ライバックはストラニクスとの一騎打ちに挑み、壮絶な死闘の末に葬り去ると対策本部に連絡、核ミサイルの解除コードを聞き出し、ミサイルをホノルル着弾寸前で空中で自爆させることに成功しました。ミズーリはようやく解放され、乗員の誰しもがライバックを称えるなか、ライバックはジョーダンとキスを交わしました。その後、アダムス艦長の葬儀ではライバックらミズーリ乗員一同が参列、艦長に最後の敬礼を贈りました。
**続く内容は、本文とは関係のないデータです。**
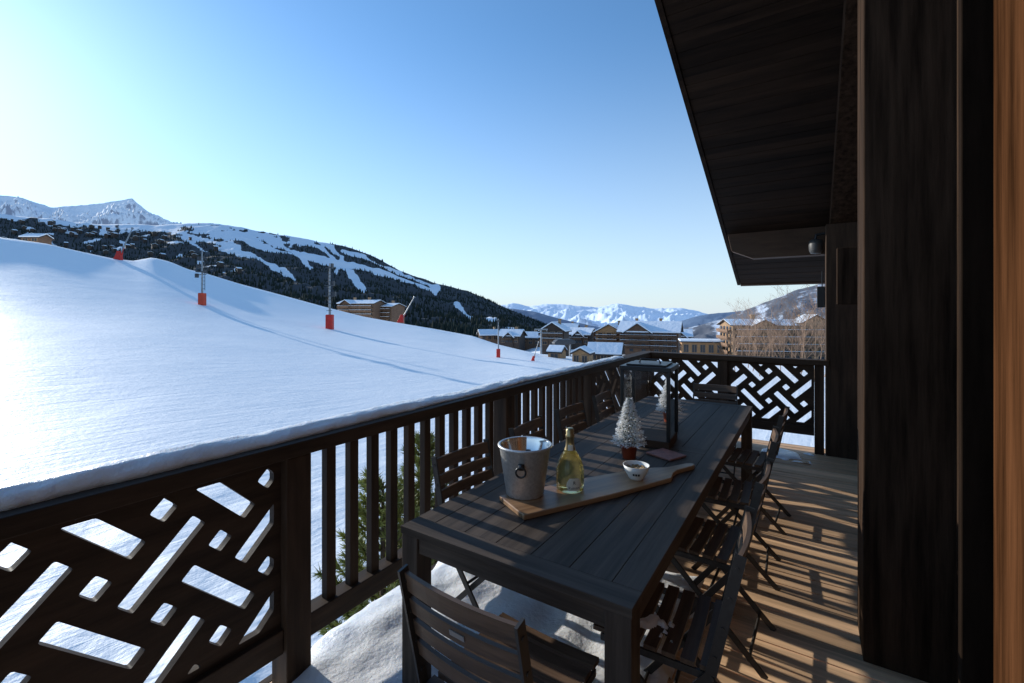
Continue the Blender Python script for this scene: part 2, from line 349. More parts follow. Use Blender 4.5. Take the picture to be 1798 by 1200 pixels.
# ------------------------------------------------------------ village
def building(name,label,px,py,Y,w_,d_,h,rh,ridge='y',floors=3,cols=4,wall='wA',yaw=0,group=None,balc=True,win=True,cat='chalet',loc=None,chim=True,ov=1.0,snowt=.45,flat=False,cross=(),bmt='balc'):
    p=loc if loc else W(px,py,Y)
    rt=thing(name,label,cat,p,YAW+yaw,group)
    bm=BM(); x=w_/2;y=d_/2
    box(bm,(-x,-y,-9),(x,y,h))
    if not flat:
        if ridge=='y': prism(bm,[(-x,h),(x,h),(0,h+rh)],-y,y,axis='y')
        else: prism(bm,[(-y,h),(y,h),(0,h+rh)],-x,x,axis='x')
    obj('wall',bm,M[wall],rt)
    hw=x if ridge=='y' else y; ln=(y if ridge=='y' else x)+ov; ax='y' if ridge=='y' else 'x'
    def slab(t0,t1,e):
        bm=BM(); sl=rh/hw; o=ov-e
        for s in (-1,1):
            pl=[(0,h+rh+t0),(s*(hw+o),h-sl*o+t0),(s*(hw+o),h-sl*o+t1),(0,h+rh+t1)]
            prism(bm,pl,-ln+e,ln-e,axis=ax)
        return bm
    if flat:
        bm=BM(); box(bm,(-x-ov*.6,-y-ov*.6,h+.01),(x+ov*.6,y+ov*.6,h+.35)); rf=obj('roof',bm,M['roofw'],rt)
        bm=BM(); box(bm,(-x-ov*.5,-y-ov*.5,h+.36),(x+ov*.5,y+ov*.5,h+.36+snowt)); obj('snow_cover',bm,M['snowroof'],rf)
    else:
        rf=obj('roof',slab(.02,.28,0),M['roofw'],rt); obj('snow_cover',slab(.29,.29+snowt,.12),M['snowroof'],rf)
        if chim:
            for cx in ((x*.35,-x*.5) if w_>16 else (x*.35,)):
                bm=BM(); cy=y*.2; top=h+rh+1.3; box(bm,(cx-.5,cy-.5,h),(cx+.5,cy+.5,top)); box(bm,(cx-.65,cy-.65,top+.01),(cx+.65,cy+.65,top+.2)); box(bm,(cx-.6,cy-.6,top+.21),(cx+.6,cy+.6,top+.5)); obj('chimney',bm,M['wC'],rf)
    for (u,cw,crh,ch) in cross:
        bm=BM(); y1=-y-.8; box(bm,(u-cw/2,y1,-9),(u+cw/2,-y+.5,ch)); prism(bm,[(u-cw/2,ch),(u+cw/2,ch),(u,ch+crh)],y1,0,axis='y'); g_=obj('gable_wing',bm,M[wall],rt)
        for nm,t0,t1,e,mt in (('gable_roof',.02,.28,0,'roofw'),('gable_snow',.29,.29+snowt,.12,'snowroof')):
            bm=BM(); sl_=crh/(cw/2); o=ov-e
            for s in (-1,1): prism(bm,[(u,ch+crh+t0),(u+s*(cw/2+o),ch-sl_*o+t0),(u+s*(cw/2+o),ch-sl_*o+t1),(u,ch+crh+t1)],y1-1.3+e,0,axis='y')
            obj(nm,bm,M[mt],g_)
        nf=max(1,int(ch/(h/floors)+.5))
        for fl in range(nf):
            for uu in (-cw*.24,cw*.24):
                z0=fl*h/floors+h/floors*.25; z1=z0+h/floors*.55; bm=BM(); box(bm,(u+uu-.75,y1-.07,z0),(u+uu+.75,y1+.05,z1)); obj('window',bm,M['win'],g_)
            if fl:
                z=fl*h/floors; bm=BM(); box(bm,(u-cw*.46,y1-1.3,z-.12),(u+cw*.46,y1-.01,z)); box(bm,(u-cw*.46,y1-1.3,z+.12),(u+cw*.46,y1-1.2,z+.95)); obj('gable_balcony',bm,M[bmt],g_)
    if win:
        fh_=h/floors
        for fl in range(floors):
            for sd in range(2):
                L_=w_ if sd==0 else d_; nc=cols if sd==0 else max(1,int(cols*d_/w_))
                for k in range(nc):
                    u=-L_/2+(k+.5)*L_/nc; ww=min(1.7,L_/nc*.55); z0=fl*fh_+fh_*.22; z1=fl*fh_+fh_*.82
                    if sd==0 and any(abs(u-c[0])<c[1]/2+.8 for c in cross): continue
                    bm=BM()
                    if sd==0: box(bm,(u-ww/2,-y-.08,z0),(u+ww/2,-y+.05,z1))
                    else: box(bm,(-x-.08,u-ww/2,z0),(-x+.05,u+ww/2,z1))
                    wo=obj('window',bm,M['win'],rt)
                    if Y<260 and sd==0:
                        bm=BM()
                        for (a,b,c,d) in ((u-ww/2-.15,z0-.15,u-ww/2-.01,z1+.15),(u+ww/2+.01,z0-.15,u+ww/2+.15,z1+.15),(u-ww/2,z0-.16,u+ww/2,z0-.01),(u-ww/2,z1+.01,u+ww/2,z1+.16),(u-.04,z0,u+.04,z1)):
                            box(bm,(a,-y-.14,b),(c,-y+.02,d))
                        obj('frame',bm,M['trim'],wo)
    if balc:
        fh_=h/floors
        for fl in range(1,floors):
            z=fl*fh_; bm=BM(); box(bm,(-x*.95,-y-1.4,z-.15),(x*.95,-y-.01,z)); 
            nb=max(6,int(w_/.9))
            box(bm,(-x*.95,-y-1.4,z+.85),(x*.95,-y-1.28,z+1.0)); box(bm,(-x*.95,-y-1.38,z+.12),(x*.95,-y-1.31,z+.62))
            for k in range(nb+1):
                u=-x*.95+k*x*1.9/nb; box(bm,(u-.06,-y-1.37,z),(u+.06,-y-1.3,z+.86))
            for u in (-x*.93,-x*.3,x*.3,x*.93): box(bm,(u-.12,-y-1.25,z),(u+.12,-y-1.02,z+fh_-.16))
            bo=obj('balcony',bm,M[bmt],rt)
            bm=BM(); box(bm,(-x*.95,-y-1.42,z+1.01),(x*.95,-y-1.26,z+1.12)); obj('balcony_snow',bm,M['snowroof'],bo)
            if d_>8:
                bm=BM(); box(bm,(-x-1.3,-y*.9,z-.15),(-x-.01,y*.9,z)); box(bm,(-x-1.3,-y*.9,z+.12),(-x-1.2,y*.9,z+.95)); obj('side_balcony',bm,M[bmt],rt)
    return rt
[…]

タイトルのネーミングにセンスが無いということは誰しもが思うことです。映画の内容としては善かっただけに余計に腹が立つのです。興行という性格上、注目を集める(はず)のタイトルとなることに理解は出来ても…ということですよね。戦勝国の特権は勝利のシンボルを堂々と誇示できること。映画の舞台となった戦艦「ミズーリ」は対日戦での輝かしい象徴として現在でも真珠湾にその勇姿を現しています。本作でも姿を当然見せていますが、派手なアクションシーンは別の記念艦である「アラバマ」で撮影されました。両艦は中央部の構造の外見こそ似た部分がりますが、建造のコンセプトが違うため、長さを含めて相当に異なっていることにも御留意を。まあ、上手く編集および撮影をされていますから、この差異は大した問題にも感じないのですがね。老朽化のために退役するとはいえ、現役の戦艦を乗っ取る。現代的な艦船とは異なる時代の装甲を施された艦は実に頑丈に造られており、テロリストの携行する小火器程度では破壊工作は期待しにくいのですけれど、見事に裏切り者の加勢もあって人質を取って強奪に成功する。ヒロイン役の登場を含めて、テロリストがパーティのために呼ばれた芸人に扮して乗り込むという手法はまずまずでした。しかし主人公の手際が鋭い。彼は特殊作戦を遂行する海軍部隊のエリートの一人でしたが、作戦遂行上のトラブルから問題を引き起こし、現場から追放されて、本艦の艦長の好意によって一コックとして勤務していた。こういう設定に目新しさはありませんけど、誰しもが受け入れてくれる筋書きです。訓練から遠ざけられていても鍛え上げられた彼は艦内で起きている異変に一早く気付き、体得した技術で敵を次々に倒して行く。アクション映画の見本ですよね。テロリストの手で発射された核巡航ミサイルの始末が簡単過ぎたのは失笑物でしたけれど。私が一番印象に残っているのは、強奪された戦艦に救い主が偶然にも乗り合わせていて縦横無尽の活躍をして見せたのに、奪還失敗の暁には全ての責任をヒーローに負わせてしまうための根回しが最高司令部の中で行われていたことでしたが。まあ、現実はこんなも物なのでしょうな。この真相を知ったら、今度こそヒーローはミズーリを爆沈させてしまったかも。でもさすがに殺された艦長の葬儀で正装したコックの彼の凛々しい軍服姿は様になっていました。一連の「沈黙シリーズ」の幕開けとなった作品の、本当の姿に気付いてもらいたいのです。戦艦の主砲の内部と砲弾の装填、さららに発射シーンを見るだけでも十分に満足できた作品でした。